When Obamacare open enrollment ends March 31st, so does an opportunity for millions of Americans to save money, draw comfort from coverage, and shatter the right-wing mantra. The more people that sign up and save, the more that will understand how much their Limbaugh alliance has cost them every month.
They will come to realize that they've been played.
So what can each of us do individually to promote the questioning of the CORPservative GOP motives in dissuading millions from saving money?
Our inboxes are filled with requests for $5, $10, $50. What if instead they often held small-scale calls to action using our one perpetual connection to the outside world: our cars?
It's time to start a campaign of Back Glass Activism, turning the main liabilities of bumper stickers into assets. With bumper stickers you are limited to a short message that you are stuck with that stays the same for months if not years.
But if you were to put three concise messages on little signs on the left, lower middle, and right of your rear window, you could say so much more. And you could change the messaging almost daily; if a Boehner or Limbaugh lie needs harpooning immediately, date it and skewer it on your back glass.
And since the need is so great right this minute, I propose a Back Glass Activism (BGA) campaign with this message or something similar:
Left: How Many Hundreds Will Your Limbaugh Loyalty Cost You Every Month?

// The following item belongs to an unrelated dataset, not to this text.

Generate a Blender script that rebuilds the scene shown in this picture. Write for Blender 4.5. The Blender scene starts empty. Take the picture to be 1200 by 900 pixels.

Lower center: I'm Saving a Month Through Obamacare
Right: GOP Willing to Crimp Your Wallet Because If You Do Better Under Obama, They Lose
Of course, each person will fill in the blank in the center sign to the number that they have realized.
Yes, the individual impact of this is pretty much limited to how many times there is somebody behind you at a stop sign or light. But through email blasts, Twitter, Facebook, Occupy, and the collective range of progressive campaigns, there are dozens of folks in every community across the nation that could be willing to emblazon their back windows this way.
Picture this possibility for a moment. Donny Dittohead sees this unusual configuration of signs in the window in front of him at the stop, and reads part of it. He smirks. Later that day he sees another rear window that looks the same in another lane on the freeway. He doesn't need to read it, the message is already in him, now being reaffirmed.
In the next week he sees that configuration another dozen times. He likes saving money, so he goes online or calls somebody and signs up. After all, nobody will know. And when he gets the figures on what he'll save every month with his subsidy, he'll know we didn't lie to him but Rush did. Delaying his signup cost him over $1000 and that will tick him off. Donny will know he's been played, and the Rush infatuation will be over.
Add to that the whopper about global warming, and Donny may be a Dittohead no more.